Need for Better Forecasting Tool Highlights Build vs. Buy Decision

Last of three parts.

The economic crisis and subsequent financial regulations threw a wrench in many banks' technology plans — but risk management continued to attract interest throughout the downturn and remains a main driver of tech spending today.

New capital requirements, restrictions on certain credit card lending practices and other regulations have put pressure on banks to get a better grasp on their overall risk profile.

"In the area of risk management, we are seeing a big pickup in activity since the beginning of the crisis," David Wallace, the global financial services marketing manager at SAS Institute Inc. of Cary, N.C., said in an interview at the BAI Retail Delivery conference in Las Vegas in October.

"There are so many regulations that are affecting banks' bottom line or will affect the bottom line over time," Wallace said. "We certainly see institutions assessing what they think the impact of all that's going to be."

But in re-evaluating their approach to tracking and gauging risk, banks encounter a basic challenge: whether to build tools from scratch or buy new packaged products.

"It's always one of the fundamental questions," said Mike Stevens, the enterprise risk management, analytics and business intelligence manager at BB&T Corp. "My personal view is that … sometimes building is a good thing because you know what you've got and there's a learning experience built into building something yourself."

The Winston-Salem, N.C., banking company is a longtime SAS customer that has used the vendor's technology to value loans based on expected payments and economic conditions, and model loan portfolios for future returns and losses. With SAS' Enterprise Miner product, BB&T analyzes loan information and scores loans to help make future lending decisions.

The build-or-buy decision often hinges on the amount of customization a bank anticipates doing to a packaged solution, Stevens said.
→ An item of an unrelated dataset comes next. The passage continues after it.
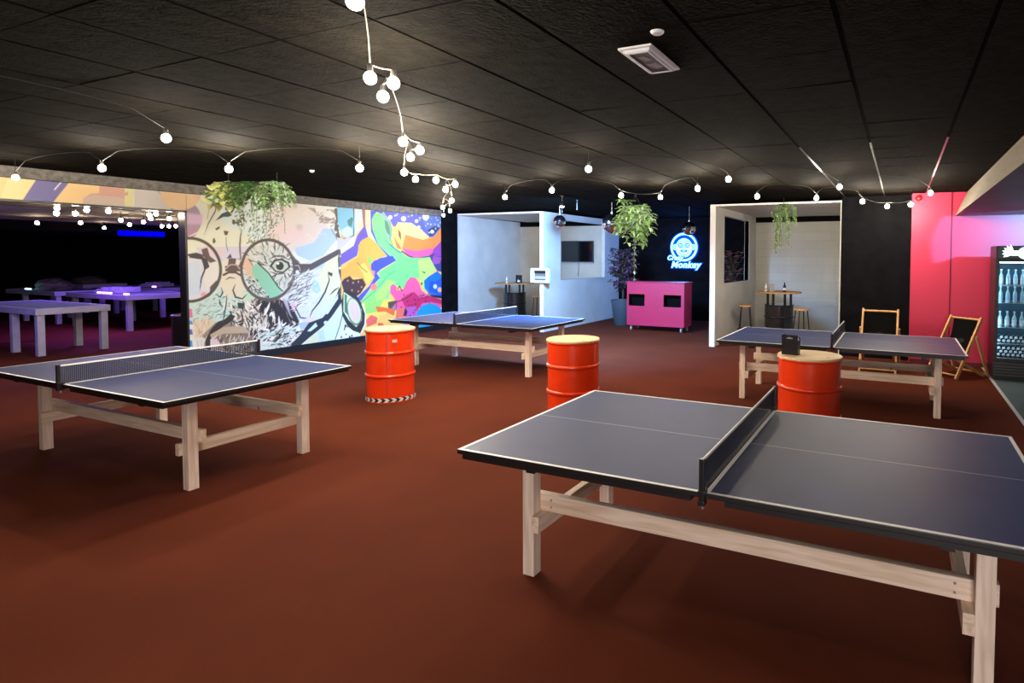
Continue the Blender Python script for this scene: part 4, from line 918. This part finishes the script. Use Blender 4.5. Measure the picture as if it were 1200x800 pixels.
for row, nm, z, nlay in ((3,'fourth',SH[3],2),(4,'lowest',SH[4],3)):
    for lay in range(nlay):
        for k in range(9 - lay % 2):
            loc = (1.62-.27+.03*(lay % 2)+k*.0615, 9.9+.40, z+.0285+lay*.0495)
            lab = '%s lying bottle from the left in the %s layer on the %s fridge shelf' % (ORD[k], ('bottom','second','top')[lay] if nlay==3 else ('lower','upper')[lay], nm)
            if not used: o = lying; o.location = loc; o['label'] = lab; used = True
            else: o = copy_tree(lying, loc, 0, lab); o.rotation_euler = (PI/2,0,0)
            o['group'] = 'lying bottles on the %s fridge shelf' % nm

# ------------------------------------------------------------------ plants
def leaf(mb, p, d, up, L, wd, m, fold=.25):
    d = d.normalized(); s = d.cross(up)
    s = s.normalized() if s.length > 1e-4 else d.orthogonal().normalized(); n = s.cross(d)
    P = [p, p+d*L*.35+s*wd*.5+n*fold*wd, p+d*L*.75+s*wd*.35+n*fold*wd*.4-n*L*.08, p+d*L-n*L*.2, p+d*L*.75-s*wd*.35+n*fold*wd*.4-n*L*.08, p+d*L*.35-s*wd*.5+n*fold*wd, p+d*L*.5-n*L*.03]
    mb.add(P, [(0,1,6),(1,2,6),(2,3,6),(3,4,6),(4,5,6),(5,0,6)], m, True)
def vine_plant(name, label, cat, loc, clumps, hook=True, group=None):
    """clumps: (dx,dy,dz, nstems, reach, drop, leafsize, leafwidth, [materials], density, stemradius)"""
    t = thing(name, label, cat, loc, 0, group)
    mbs, mbl = MB(), MB(); R = random.Random(hash(name+label) % 1000 if False else len(label))
    stem_m = mat('green brown stem',(.10,.12,.04,1),.6)
    for (dx,dy,dz,ns,reach,drop,ls,lw,ms,den) in clumps:
        for i in range(ns):
            a = R.uniform(0,2*PI); r0 = R.uniform(0,.05); p = Vector((dx+r0*math.cos(a),dy+r0*math.sin(a),dz)); out = Vector((math.cos(a),math.sin(a),0))
            rc = reach*R.uniform(.35,1); dr = drop*R.uniform(.4,1.0); pts = []; n = max(4, int(den))
            for k in range(n+1):
                u = k/n; q = p+out*rc*(1-(1-u)**2)+Vector((0,0,.10*reach/.3*math.sin(PI*min(1,u*1.6))*.8-dr*u**1.6))+Vector((R.uniform(-.01,.01),R.uniform(-.01,.01),0))
                pts.append(q)
            mbs.tube(pts, .003, stem_m, 4)
            for k in range(1, n+1):
                for h in range(2):
                    aa = R.uniform(0,2*PI); dd = Vector((math.cos(aa),math.sin(aa),R.uniform(-.9,.35)))
                    leaf(mbl, pts[k], dd, Vector((0,0,1)), ls*R.uniform(.7,1.25), lw*R.uniform(.8,1.2), R.choice(ms))
    mbs.build('stems', t); mbl.build('foliage', t)
    return t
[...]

Banks that decide to buy sometimes fall into the trap of tweaking new software programs to adhere to their own processes, inadvertently spending as much money as they might have developing in-house.

"If you decide to customize, often times that customization process can become like remodeling," Stevens said. "It can be much more expensive per square foot than building from scratch."

He said that extensive customization can "create an application that the vendor no longer supports."

BB&T has gone down the build and buy paths in the past and is currently evaluating its options for new SAS tools it is considering using.

One tool would require BB&T to transfer data from an existing database to a new one.

"We've challenged SAS to show us how we can benefit from all the other components of this [product] without having to move our data," Stevens said.

It is also considering buying SAS Forecast Server, a product Stevens said could help it devise more accurate predictions and would not require it to scrap previous work.

BB&T uses a more manual process for establishing its forecast models currently. The Forecast Server product would automate the creation of models.

With multiple loan categories, it is more difficult to produce new forecasts in a timely manner, he said. An automated system would also help it produce several models for each loan category, which could help it more accurately predict outcomes.

The federally required bank stress tests have underscored the benefits of using an automated forecasting system, Stevens said.

"We realized that relying on a single model to make critical forecasts exposes you to a lot of model risk, that is, what if the model that you handcrafted is wrong," he said.

Ken Proctor, a managing director who focuses on risk management for the Scottsdale, Ariz., bank consulting firm Cornerstone Advisors Inc., said banks he works with are willing to spend money on "individual solutions to individual problems."

Stress-testing tools are at the top of the list.

"It's a little like Whack-a-Mole," Proctor said. "Whichever mole has popped up its head we take the rubber mallet and go whack."

Anticipating how much customization may be needed to install a new software product in a particular bank is one of the main exercises needed to determine whether to build or buy new, Stevens said.

"The issue is: Are you willing to live with constraints of the solution and conform your practices to what the vendor envisions the process looking like or are you going to take that vendor solution and customize it so it conforms to how you want to do things?" Stevens said. "If you're tending toward the latter, then I question why you're buying the solution in the first place."

SAS in June released SAS Enterprise GRC, a government, risk and compliance program that helps companies build digital libraries to track business objectives, policies and procedures, and other internal information.

"From a technology standpoint, the underpinnings of this is you get everything through [a] common" view, said Clark Abrahams, the chief financial architect for SAS.

The program builds on an existing operational risk measurement tool that SAS has offered for several years, Wallace said.

The idea of risk management often was relegated to specific pockets of employees inside banks. The recent economic crisis largely changed that, waking all levels of management up to the need to be involved in responding to different risk measurements but also devising models for calculating it.

Getting a consistent view, though, can be difficult because of the number of other software systems banks are using.

"Getting … a simple picture of how an institution is doing overall is going to become much more important over time," Wallace said.

Bankers and technology consultants have for years talked about how aging core processing systems are preventing many banks from easily accessing data across product lines.

Wallace said SAS works around that issue by extracting information from core systems.

"Once it's in SAS then you can report on it, you can analyze it, score it and model it, basically whatever you want to do with it," Wallace said.